Each week, Interaction Design’s Social Media Officer Cooper Smith will curate a story from the incoming first-year class. This week’s post comes from Tash Wong.
If I were to put together an interaction tour of New York, the first stop would be Coney Island. The Coney Island of today is not a place that conjures up the wonder of Apple’s next device. In fact, I think the only technological improvement recently is the location-based digital layer added by foursquare. Historically, however, Coney Island’s association with technology is quite a different story.
With the expansion of transportation systems at the turn of the last century, Coney Island underwent an enormous transformation. In the mid 1800s, Coney acted as a retreat for the city’s well-heeled; it was a destination valued for both its isolation and connection to nature. By the early 1900s, this isolation disappeared through the construction of bridges and train extensions, allowing the metropolitan masses to also enjoy the coastline.
This explosion of visitors brought with it the demand for entertainment. Satisfying this demand was explored most intensely in the first decade of the 20th century, through 3 parks – Steeplechase, Luna Park, and Dreamland. It is during this phase of activity that Rem Koolhaus, in Delirious New York, calls Coney Island “a place for the ‘new technology of the fantastic’, from which stem the strategies and mechanisms that came to shape Manhattan”.
These explorations used technology to amuse, subvert, and extend the experience of visitors.

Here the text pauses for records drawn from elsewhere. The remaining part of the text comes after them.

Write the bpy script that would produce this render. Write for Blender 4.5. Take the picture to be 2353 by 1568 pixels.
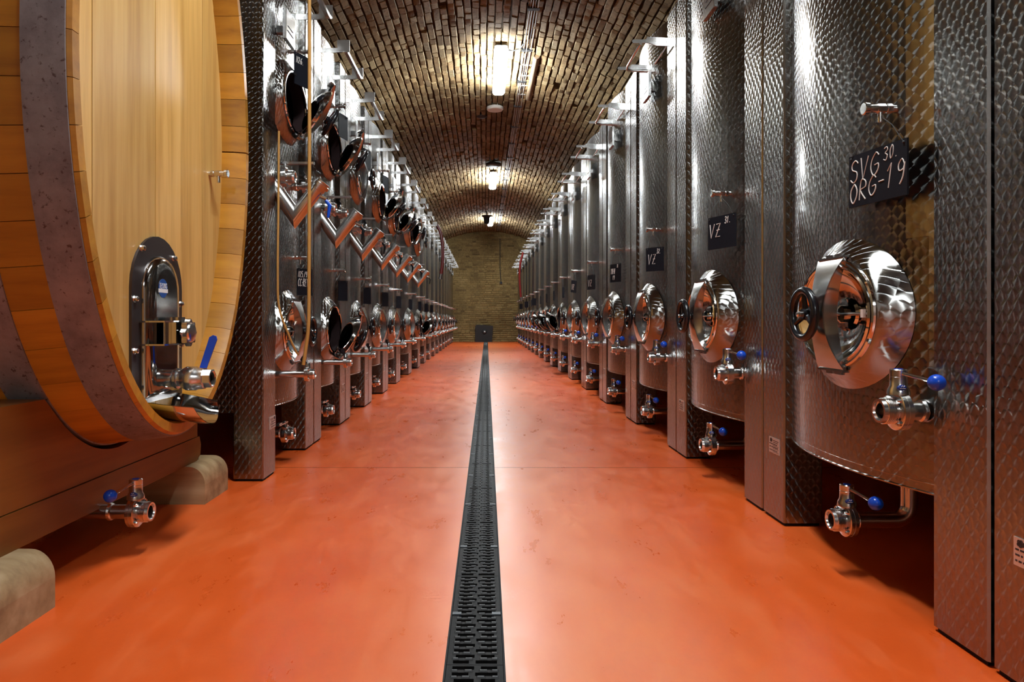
import bpy, math, random
from mathutils import Vector, Matrix
random.seed(7)
PI = math.pi
for o in list(bpy.data.objects):
    bpy.data.objects.remove(o)
scene = bpy.context.scene
COL = scene.collection

# ---------------------------------------------------------------- camera, world, exposure
F_PX, W_PX, H_PX = 1569.0, 2353.0, 1568.0
VPX, VPY, CAM_Z = 1112.5, 734.5, 0.88
cam_d = bpy.data.cameras.new('camera'); cam = bpy.data.objects.new('camera', cam_d); COL.objects.link(cam)
cam_d.sensor_width = 36.0; cam_d.sensor_fit = 'HORIZONTAL'; cam_d.lens = 36.0 * F_PX / W_PX
cam_d.shift_x = (W_PX / 2 - VPX) / W_PX
cam_d.shift_y = (VPY - H_PX / 2) / W_PX
cam_d.clip_start = 0.02; cam_d.clip_end = 200
cam.location = (0, 0, CAM_Z); cam.rotation_euler = (PI / 2, 0, 0)
scene.camera = cam
world = bpy.data.worlds.new('world'); scene.world = world; world.use_nodes = True
world.node_tree.nodes['Background'].inputs[0].default_value = (0, 0, 0, 1)
world.node_tree.nodes['Background'].inputs[1].default_value = 0.0
vs = scene.view_settings
vs.view_transform = 'Standard'; vs.look = 'None'; vs.gamma = 1.0; vs.use_curve_mapping = False
vs.exposure = 2.12
cy = scene.cycles
cy.max_bounces = 6; cy.diffuse_bounces = 3; cy.glossy_bounces = 3; cy.transmission_bounces = 0; cy.transparent_max_bounces = 0; cy.volume_bounces = 0
cy.use_adaptive_sampling = True; cy.adaptive_threshold = 0.05
LAMP_STRENGTH = 36.0
LAMP_COLOR = (0.88, 0.965, 1.0, 1)

# ---------------------------------------------------------------- mesh builder
class MB:
    def __init__(s):
        s.v = []; s.f = []; s.m = []
    def add(s, vs, fs, mat=0):
        b = len(s.v); s.v += [tuple(p) for p in vs]
        for f in fs:
            s.f.append(tuple(i + b for i in f)); s.m.append(mat)
    def box(s, x0, x1, y0, y1, z0, z1, mat=0, ch=0.0):
        if ch <= 0:
            vs = [(x0,y0,z0),(x1,y0,z0),(x1,y1,z0),(x0,y1,z0),(x0,y0,z1),(x1,y0,z1),(x1,y1,z1),(x0,y1,z1)]
            s.add(vs, [(0,3,2,1),(4,5,6,7),(0,1,5,4),(1,2,6,5),(2,3,7,6),(3,0,4,7)], mat)
        else:
            c = ch
            poly = [(x0+c,y0),(x1-c,y0),(x1,y0+c),(x1,y1-c),(x1-c,y1),(x0+c,y1),(x0,y1-c),(x0,y0+c)]
            s.prism_z(poly, z0, z1, mat)
    def prism_z(s, poly, z0, z1, mat=0):
        n = len(poly)
        vs = [(x,y,z0) for x,y in poly] + [(x,y,z1) for x,y in poly]
        fs = [tuple(range(n-1,-1,-1)), tuple(range(n,2*n))]
        fs += [(i,(i+1)%n,n+(i+1)%n,n+i) for i in range(n)]
        s.add(vs, fs, mat)
    def prism_x(s, poly, x0, x1, mat=0):          # poly in (y,z), ccw seen from +x
        n = len(poly)
        vs = [(x0,y,z) for y,z in poly] + [(x1,y,z) for y,z in poly]
        fs = [tuple(range(n-1,-1,-1)), tuple(range(n,2*n))]
        fs += [(i,(i+1)%n,n+(i+1)%n,n+i) for i in range(n)]
        s.add(vs, fs, mat)
    def prism_y(s, poly, y0, y1, mat=0):          # poly in (x,z)
        n = len(poly)
        vs = [(x,y0,z) for x,z in poly] + [(x,y1,z) for x,z in poly]
        fs = [tuple(range(n)), tuple(range(2*n-1,n-1,-1))]
        fs += [((i+1)%n,i,n+i,n+(i+1)%n) for i in range(n)]
        s.add(vs, fs, mat)
    def lathe(s, org, axis, prof, seg=20, mat=0, cap0=True, cap1=True, phase=0.0):
        a = Vector(axis).normalized(); o = Vector(org)
        u = a.orthogonal().normalized(); w = a.cross(u)
        vs = []; fs = []
        for t, r in prof:
            for k in range(seg):
                an = 2*PI*k/seg + phase
                vs.append(o + a*t + (u*math.cos(an) + w*math.sin(an))*r)
        n = len(prof)
        for i in range(n-1):
            for k in range(seg):
                fs.append((i*seg+k, i*seg+(k+1)%seg, (i+1)*seg+(k+1)%seg, (i+1)*seg+k))
        if cap0: fs.append(tuple(range(seg-1,-1,-1)))
        if cap1: fs.append(tuple((n-1)*seg+k for k in range(seg)))
        s.add(vs, fs, mat)
    def tube(s, pts, r, seg=8, mat=0, caps=True):
        P = [Vector(p) for p in pts]; n = len(P)
        rs = r if isinstance(r, (list, tuple)) else [r]*n
        T = []
        for i in range(n):
            d = P[min(i+1,n-1)] - P[max(i-1,0)]
            T.append(d.normalized())
        u = T[0].orthogonal().normalized(); vs = []; fs = []
        for i in range(n):
            u = (u - T[i]*u.dot(T[i]))
            u = u.normalized() if u.length > 1e-6 else T[i].orthogonal().normalized()
            w = T[i].cross(u)
            for k in range(seg):
                an = 2*PI*k/seg
                vs.append(P[i] + (u*math.cos(an) + w*math.sin(an))*rs[i])
        for i in range(n-1):
            for k in range(seg):
                fs.append((i*seg+k, i*seg+(k+1)%seg, (i+1)*seg+(k+1)%seg, (i+1)*seg+k))
        if caps:
            fs.append(tuple(range(seg-1,-1,-1))); fs.append(tuple((n-1)*seg+k for k in range(seg)))
        s.add(vs, fs, mat)
    def torus(s, org, axis, R, r, seg=32, tseg=10, mat=0, Rb=None, uref=None):
        a = Vector(axis).normalized(); o = Vector(org)
        u = Vector(uref) if uref else a.orthogonal().normalized(); w = a.cross(u)
        Rb = Rb or R; vs = []; fs = []
        for i in range(seg):
            an = 2*PI*i/seg
            c = u*math.cos(an)*R + w*math.sin(an)*Rb
            nrm = (u*math.cos(an)*Rb + w*math.sin(an)*R).normalized()
            for k in range(tseg):
                b = 2*PI*k/tseg
                vs.append(o + c + nrm*math.cos(b)*r + a*math.sin(b)*r)
        for i in range(seg):
            for k in range(tseg):
                fs.append((i*tseg+k, ((i+1)%seg)*tseg+k, ((i+1)%seg)*tseg+(k+1)%tseg, i*tseg+(k+1)%tseg))
        s.add(vs, fs, mat)
    def sphere(s, c, r, seg=16, rings=10, mat=0, sc=(1,1,1)):
        prof = [(-math.cos(PI*i/rings)*r, max(1e-5, math.sin(PI*i/rings)*r)) for i in range(rings+1)]
        b = len(s.v); s.lathe((0,0,0), (0,0,1), prof, seg, mat, False, False)
        for i in range(b, len(s.v)):
            p = s.v[i]; s.v[i] = (c[0]+p[0]*sc[0], c[1]+p[1]*sc[1], c[2]+p[2]*sc[2])
    def loft(s, rings, closed=True, mat=0):
        n = len(rings[0]); vs = [p for r in rings for p in r]; fs = []
        for i in range(len(rings)-1):
            for k in range(n if closed else n-1):
                fs.append((i*n+k, i*n+(k+1)%n, (i+1)*n+(k+1)%n, (i+1)*n+k))
        s.add(vs, fs, mat)
    def mesh(s, name, mats, flip=False, sharp=35, smooth=True):
        me = bpy.data.meshes.new(name)
        v = [(-x,y,z) for x,y,z in s.v] if flip else s.v
        f = [tuple(reversed(q)) for q in s.f] if flip else s.f
        me.from_pydata(v, [], f)
        for m in (mats if isinstance(mats, (list, tuple)) else [mats]): me.materials.append(m)
        if any(s.m): me.polygons.foreach_set('material_index', s.m)
        if smooth:
            me.polygons.foreach_set('use_smooth', [True]*len(f)); me.set_sharp_from_angle(angle=math.radians(sharp))
        me.update()
        return me

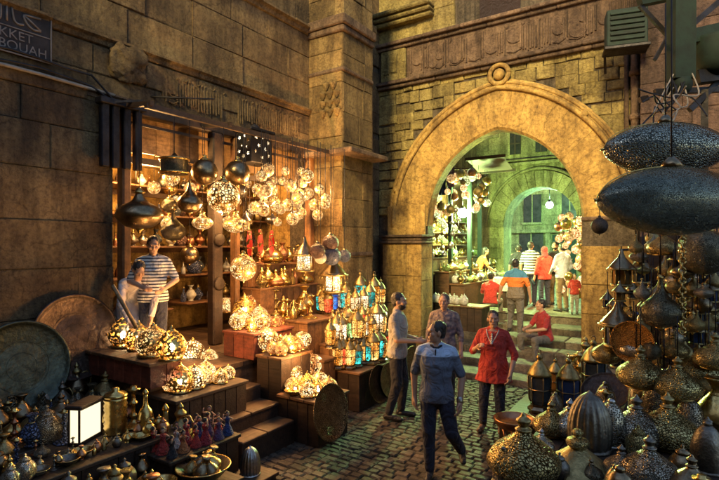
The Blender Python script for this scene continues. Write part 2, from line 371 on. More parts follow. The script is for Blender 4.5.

Roller coasters were invented here, allowing riders to leave gravity behind by making the most of breakthroughs in steel and railroad construction. Switzerland, a ride at Dreamland, allowed visitors to experience a space “as cold and as full of sweet pure air as can be found among the picturesque Swiss mountains…” as they rode through an artificial landscape on small red sleighs.
The burst in technological exploration for amusement didn’t last long. A string of disasters and scams brought this golden age to an end around 1914. It did not take long, however, for the explorations made by the inhabitants of Coney Island to be claimed by the more formal world found on the next island over, Manhattan. Koolhaus puts it this way – “To support the alibi of “business,” the incipient tradition of Fantastic Technology is disguised as pragmatic technology. The paraphernalia of illusion that have just subverted Coney Island’s nature into an artificial paradise: electricity, air-conditioning, tubes, telegraphs, tracks and elevators- reappear in Manhattan as paraphernalia of efficiency to convert raw space into office suites. Suppressing their irrational potential, they now become merely the agents of banal changes such as improving illumination levels, temperature, humidity, communications, etc., all to facilitate the processes of business.” (1997, p. 87).
The first stop of the tour serves not only as an excuse to ride the Cyclone, but to remind us to think of the fantastic as we make and experiment with technology – regardless of the scams and disasters we encounter. We are building and playing with new mediums that will change lives in ways we can’t yet know and we must stay focused on the experience. We are, after all, designing for people.